• _Written instruction_: Search the material for the string "from", then return every line where it is found.

═════ Data provided ═════

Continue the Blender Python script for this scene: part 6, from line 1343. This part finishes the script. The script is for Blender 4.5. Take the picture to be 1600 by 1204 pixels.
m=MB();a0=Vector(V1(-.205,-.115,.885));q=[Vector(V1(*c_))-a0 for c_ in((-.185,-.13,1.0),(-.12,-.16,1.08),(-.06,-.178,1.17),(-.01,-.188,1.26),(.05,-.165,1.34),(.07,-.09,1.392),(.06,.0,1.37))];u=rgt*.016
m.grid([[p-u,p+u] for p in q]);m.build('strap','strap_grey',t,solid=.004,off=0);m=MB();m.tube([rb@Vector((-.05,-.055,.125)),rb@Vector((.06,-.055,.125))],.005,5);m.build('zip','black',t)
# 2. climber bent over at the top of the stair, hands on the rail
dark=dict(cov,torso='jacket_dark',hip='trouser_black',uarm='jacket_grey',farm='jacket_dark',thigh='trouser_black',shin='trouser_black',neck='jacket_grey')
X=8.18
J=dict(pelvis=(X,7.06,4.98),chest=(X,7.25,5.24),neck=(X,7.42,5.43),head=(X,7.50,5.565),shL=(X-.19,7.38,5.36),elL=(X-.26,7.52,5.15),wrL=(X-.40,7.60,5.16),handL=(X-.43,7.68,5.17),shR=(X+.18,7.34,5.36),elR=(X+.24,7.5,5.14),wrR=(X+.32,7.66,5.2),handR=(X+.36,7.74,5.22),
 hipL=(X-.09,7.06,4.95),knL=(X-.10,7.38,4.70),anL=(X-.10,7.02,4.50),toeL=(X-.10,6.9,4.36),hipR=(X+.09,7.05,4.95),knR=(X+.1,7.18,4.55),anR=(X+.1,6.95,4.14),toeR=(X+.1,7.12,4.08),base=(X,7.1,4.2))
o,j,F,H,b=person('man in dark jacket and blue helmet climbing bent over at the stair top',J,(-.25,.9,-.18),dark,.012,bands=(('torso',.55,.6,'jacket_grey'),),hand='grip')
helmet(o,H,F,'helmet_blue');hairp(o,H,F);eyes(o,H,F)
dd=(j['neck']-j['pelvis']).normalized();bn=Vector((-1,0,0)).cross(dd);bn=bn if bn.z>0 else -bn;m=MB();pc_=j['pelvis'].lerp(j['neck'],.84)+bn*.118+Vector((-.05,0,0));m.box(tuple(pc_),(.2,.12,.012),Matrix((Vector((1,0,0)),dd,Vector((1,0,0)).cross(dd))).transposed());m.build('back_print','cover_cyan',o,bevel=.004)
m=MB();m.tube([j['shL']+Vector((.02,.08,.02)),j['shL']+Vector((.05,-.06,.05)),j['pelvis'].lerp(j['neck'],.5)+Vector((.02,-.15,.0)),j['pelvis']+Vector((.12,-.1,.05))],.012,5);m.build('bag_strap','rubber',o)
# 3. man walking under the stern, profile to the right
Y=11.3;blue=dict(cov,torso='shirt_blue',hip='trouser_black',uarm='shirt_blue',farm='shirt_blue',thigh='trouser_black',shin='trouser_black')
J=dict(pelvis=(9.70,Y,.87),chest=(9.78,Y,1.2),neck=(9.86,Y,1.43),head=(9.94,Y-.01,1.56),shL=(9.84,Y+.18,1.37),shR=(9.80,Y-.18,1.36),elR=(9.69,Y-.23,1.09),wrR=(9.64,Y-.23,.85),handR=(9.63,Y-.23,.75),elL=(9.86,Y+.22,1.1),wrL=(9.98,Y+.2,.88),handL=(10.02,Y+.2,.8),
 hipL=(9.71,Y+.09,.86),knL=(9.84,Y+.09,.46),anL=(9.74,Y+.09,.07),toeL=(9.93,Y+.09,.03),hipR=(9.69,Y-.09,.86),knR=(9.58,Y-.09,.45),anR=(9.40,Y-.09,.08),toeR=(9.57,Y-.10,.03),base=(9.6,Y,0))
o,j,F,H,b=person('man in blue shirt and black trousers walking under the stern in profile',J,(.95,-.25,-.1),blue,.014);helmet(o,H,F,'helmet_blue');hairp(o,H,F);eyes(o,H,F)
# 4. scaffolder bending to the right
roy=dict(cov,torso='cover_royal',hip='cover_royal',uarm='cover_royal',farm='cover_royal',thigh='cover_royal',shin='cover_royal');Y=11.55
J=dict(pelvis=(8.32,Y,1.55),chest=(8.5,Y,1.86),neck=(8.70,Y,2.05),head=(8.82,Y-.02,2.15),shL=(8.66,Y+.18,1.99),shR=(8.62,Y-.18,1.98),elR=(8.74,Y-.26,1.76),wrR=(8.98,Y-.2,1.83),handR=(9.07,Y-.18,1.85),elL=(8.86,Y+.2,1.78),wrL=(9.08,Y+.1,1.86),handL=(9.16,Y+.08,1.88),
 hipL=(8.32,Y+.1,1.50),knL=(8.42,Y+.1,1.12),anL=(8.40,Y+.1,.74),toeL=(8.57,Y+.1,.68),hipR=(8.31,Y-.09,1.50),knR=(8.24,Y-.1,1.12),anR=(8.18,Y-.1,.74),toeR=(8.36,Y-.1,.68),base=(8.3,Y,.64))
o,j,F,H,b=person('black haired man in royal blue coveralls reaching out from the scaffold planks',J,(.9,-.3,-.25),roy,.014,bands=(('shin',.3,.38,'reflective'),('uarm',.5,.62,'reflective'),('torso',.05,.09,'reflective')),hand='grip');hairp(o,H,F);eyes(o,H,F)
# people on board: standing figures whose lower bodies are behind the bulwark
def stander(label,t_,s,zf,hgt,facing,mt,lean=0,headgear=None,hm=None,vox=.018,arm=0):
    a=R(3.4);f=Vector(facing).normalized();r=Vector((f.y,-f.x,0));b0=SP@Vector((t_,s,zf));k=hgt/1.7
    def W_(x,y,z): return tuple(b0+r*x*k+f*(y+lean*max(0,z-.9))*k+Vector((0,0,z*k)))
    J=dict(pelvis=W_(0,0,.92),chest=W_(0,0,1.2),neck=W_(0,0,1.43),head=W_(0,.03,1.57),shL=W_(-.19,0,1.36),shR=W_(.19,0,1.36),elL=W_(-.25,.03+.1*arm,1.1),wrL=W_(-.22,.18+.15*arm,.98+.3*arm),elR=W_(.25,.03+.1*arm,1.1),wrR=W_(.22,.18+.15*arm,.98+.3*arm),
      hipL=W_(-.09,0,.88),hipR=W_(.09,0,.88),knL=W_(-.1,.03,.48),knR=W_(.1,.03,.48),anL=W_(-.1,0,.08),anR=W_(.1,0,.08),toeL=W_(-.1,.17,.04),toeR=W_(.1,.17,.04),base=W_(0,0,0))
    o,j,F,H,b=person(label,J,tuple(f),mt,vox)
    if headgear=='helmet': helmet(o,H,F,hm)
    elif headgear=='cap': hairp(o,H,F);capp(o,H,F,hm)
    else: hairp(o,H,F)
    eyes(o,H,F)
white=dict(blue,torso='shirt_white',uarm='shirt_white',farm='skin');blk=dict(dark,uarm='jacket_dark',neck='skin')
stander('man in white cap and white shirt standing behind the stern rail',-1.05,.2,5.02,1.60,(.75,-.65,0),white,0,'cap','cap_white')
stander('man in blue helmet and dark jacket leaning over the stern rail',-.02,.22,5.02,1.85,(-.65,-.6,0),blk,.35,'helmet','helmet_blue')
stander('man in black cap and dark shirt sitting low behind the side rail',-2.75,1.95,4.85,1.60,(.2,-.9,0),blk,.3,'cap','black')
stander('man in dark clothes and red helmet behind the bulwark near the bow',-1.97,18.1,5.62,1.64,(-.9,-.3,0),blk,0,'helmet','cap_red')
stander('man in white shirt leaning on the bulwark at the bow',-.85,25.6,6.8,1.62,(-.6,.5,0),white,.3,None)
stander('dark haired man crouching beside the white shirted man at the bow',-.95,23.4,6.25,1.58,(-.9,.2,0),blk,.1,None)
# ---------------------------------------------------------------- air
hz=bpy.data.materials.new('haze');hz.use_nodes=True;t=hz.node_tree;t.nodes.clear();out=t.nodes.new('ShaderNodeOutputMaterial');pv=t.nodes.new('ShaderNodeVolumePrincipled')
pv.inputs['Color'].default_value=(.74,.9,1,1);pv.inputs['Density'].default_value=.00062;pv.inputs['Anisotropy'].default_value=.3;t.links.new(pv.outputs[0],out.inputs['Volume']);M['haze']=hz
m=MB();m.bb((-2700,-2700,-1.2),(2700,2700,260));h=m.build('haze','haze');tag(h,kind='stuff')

═════

• _Solution for this task_:
Continue the Blender Python script for this scene: part 6, from line 1343. This part finishes the script. The script is for Blender 4.5. Take the picture to be 1600 by 1204 pixels.
o,j,F,H,b=person('black haired man in royal blue coveralls reaching out from the scaffold planks',J,(.9,-.3,-.25),roy,.014,bands=(('shin',.3,.38,'reflective'),('uarm',.5,.62,'reflective'),('torso',.05,.09,'reflective')),hand='grip');hairp(o,H,F);eyes(o,H,F)